After a few years of retirement, Chuck has developed a second career in real estate and we are helping him evaluate his investment opportunities. We also helped him set up a retirement plan for his real estate profits that he can defer on a tax-advantaged basis.
Case Study Four: "Bill & Susan"
Bill and Susan are in their late sixties. It is the second marriage for both of them; they both have children from previous marriages. Bill is a business professional who loves what he does. He is trying to determine whether to retire or to keep working. Susan is retired. They have grandchildren.
Bill is well-respected in his career and is earning a great income. He recently purchased a vacation home and loves getting away. The challenge is that he is not ready to go fully into retirement and would like to keep his options open.
We discussed with them how much income they could expect to receive in retirement from their assets. We also discussed what hobbies they have and what Bill would do if he had more time to do it. As it turns out, his hobby is his job and he doesn't want to leave work entirely, so we helped him think through a junior partner and ways that he can give himself more flexibility with his job. This was a perfect solution because it helps him maintain a great standard of living, while he mentors the next generation of professionals and ensures continuity for his clients.
Case Study Five: "Dave & Holly"
Dave & Holly are in their mid-forties; it is the first marriage for both of them. Dave is an outside sales professional who recently joined a startup company. Holly is a marketing executive. They have two children, one in high school and one in junior high. They are planning for college expenses and evaluating their savings options through their employers' retirement plan, 401K's, deferred compensation, and stock options. They are slightly underwater on their home, and concerned about paying down debt and reducing their tax load. Although they have a fair start on retirement income, they are concerned about looming college expenses.

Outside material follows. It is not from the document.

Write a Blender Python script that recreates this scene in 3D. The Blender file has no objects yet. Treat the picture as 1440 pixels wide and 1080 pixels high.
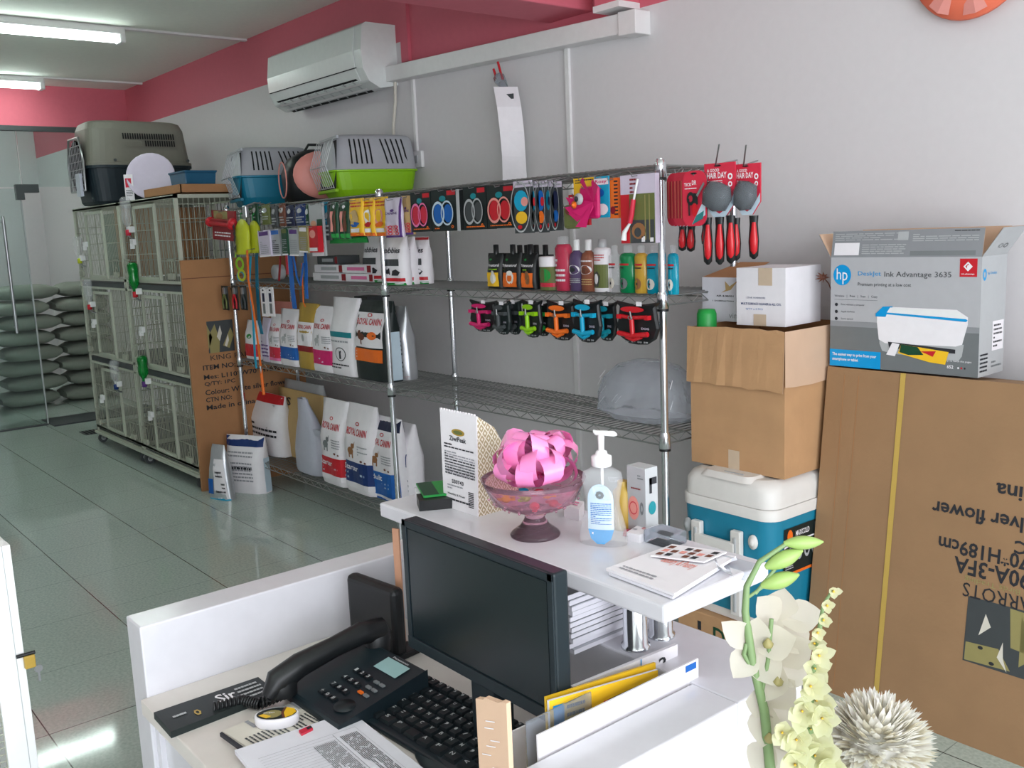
import bpy, math, random
from mathutils import Vector as V, Matrix as Mx
random.seed(7)
rnd = random.uniform
pi = math.pi
C = bpy.context.scene.collection
# ---------------------------------------------------------------- camera (fitted to the room's lines)
H = 1.57; FPX = 1348.04; YAW, PIT, ROL = -0.886062, 0.160713, -0.041910
_cy, _sy, _cp, _sp = math.cos(YAW), math.sin(YAW), math.cos(PIT), math.sin(PIT)
FWD = V((_sy*_cp, _cy*_cp, -_sp)); _r = V((_cy, -_sy, 0)); _u = _r.cross(FWD)
RGT = _r*math.cos(ROL) + _u*math.sin(ROL); UPV = -_r*math.sin(ROL) + _u*math.cos(ROL)
def ray(x, y): return RGT*((x-720)/FPX) - UPV*((y-540)/FPX) + FWD
def PY(x, y, Y): d = ray(x, y); d = d*(Y/d.y); return V((d.x, Y, d.z+H))
def PX(x, y, X): d = ray(x, y); d = d*(X/d.x); return V((X, d.y, d.z+H))
def PZ(x, y, z): d = ray(x, y); d = d*((z-H)/d.z); return V((d.x, d.y, z))
def PD(x, y, k): return ray(x, y)*k + V((0, 0, H))
cam = bpy.data.objects.new('camera', bpy.data.cameras.new('camera')); C.objects.link(cam)
cam.matrix_world = Mx(((RGT.x, UPV.x, -FWD.x, 0), (RGT.y, UPV.y, -FWD.y, 0), (RGT.z, UPV.z, -FWD.z, H), (0, 0, 0, 1)))
cam.data.sensor_width = 36; cam.data.lens = FPX/1440*36; cam.data.clip_start = .02
bpy.context.scene.camera = cam
# ---------------------------------------------------------------- materials
def lin(c): return tuple(((v/255)/12.92 if v/255 <= .04045 else ((v/255+.055)/1.055)**2.4) for v in c)
MATS = {}
def mt(name, col, rough=.5, metal=0, trans=0, var=.02, scale=30, bump=0, emit=0, alpha=1, ior=1.45, coat=0, bscale=None, sss=0):
    m = bpy.data.materials.new(name); m.use_nodes = True; nt = m.node_tree; b = nt.nodes['Principled BSDF']
    c = lin(col)
    n = nt.nodes.new('ShaderNodeTexNoise'); n.inputs['Scale'].default_value = scale; n.inputs['Detail'].default_value = 3
    tc = nt.nodes.new('ShaderNodeTexCoord'); nt.links.new(tc.outputs['Object'], n.inputs['Vector'])
    r = nt.nodes.new('ShaderNodeValToRGB'); r.color_ramp.elements[0].position = .3; r.color_ramp.elements[1].position = .7
    r.color_ramp.elements[0].color = tuple(x*(1-var) for x in c)+(1,); r.color_ramp.elements[1].color = tuple(min(1, x*(1+var)) for x in c)+(1,)
    nt.links.new(n.outputs['Fac'], r.inputs[0]); nt.links.new(r.outputs[0], b.inputs['Base Color'])
    b.inputs['Roughness'].default_value = rough; b.inputs['Metallic'].default_value = metal
    b.inputs['Transmission Weight'].default_value = trans; b.inputs['IOR'].default_value = ior; b.inputs['Alpha'].default_value = alpha
    b.inputs['Coat Weight'].default_value = coat
    if sss: b.inputs['Subsurface Weight'].default_value = sss; b.inputs['Subsurface Scale'].default_value = .02
    if emit: b.inputs['Emission Color'].default_value = c+(1,); b.inputs['Emission Strength'].default_value = emit
    if bump:
        n2 = nt.nodes.new('ShaderNodeTexNoise'); n2.inputs['Scale'].default_value = bscale or scale; n2.inputs['Detail'].default_value = 4
        nt.links.new(tc.outputs['Object'], n2.inputs['Vector'])
        bp = nt.nodes.new('ShaderNodeBump'); bp.inputs['Strength'].default_value = bump; bp.inputs['Distance'].default_value = .004
        nt.links.new(n2.outputs['Fac'], bp.inputs['Height']); nt.links.new(bp.outputs[0], b.inputs['Normal'])
    MATS[name] = m; return m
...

Both Dave and Holly have action packed days keeping up with their careers and family responsibilities. They make a great income and want to make sure that they are taking care of their finances.
We helped them with a "Financial Physical" and reviewed their investment allocation, retirement funding goals, college planning, insurance needs, and estate protection. Dave was putting most of his savings into his company stock. We suggested that, he be more conservative on his other savings. Furthermore, Holly should be more conservative on her 401k options as well. We determined how much it would take for them to fund their kids' college education and discussed funding options such as 529 plans and local scholarships. We also recommended that they continue to fund their own retirement plans first before funding the kids' college funds (because you can't get grants, loans or scholarships for retirement).
We determined how much they should have in life insurance and helped them obtain low-cost term insurance. We also helped them to realize the financial impact should one of them become disabled and unable to work. We also helped them understand their need for umbrella liability insurance coverage (especially with two teenage drivers) and referred them to a local insurance specialist that was able to help them get coverage at a lower rate.
We helped them understand their estate planning options using wills and trusts and recommended that they meet with a local attorney to complete their documents.
Overall, we helped them evaluate where they where financially and what it would take to accomplish their financial goals. We now meet annually to update their plan and monitor their progress.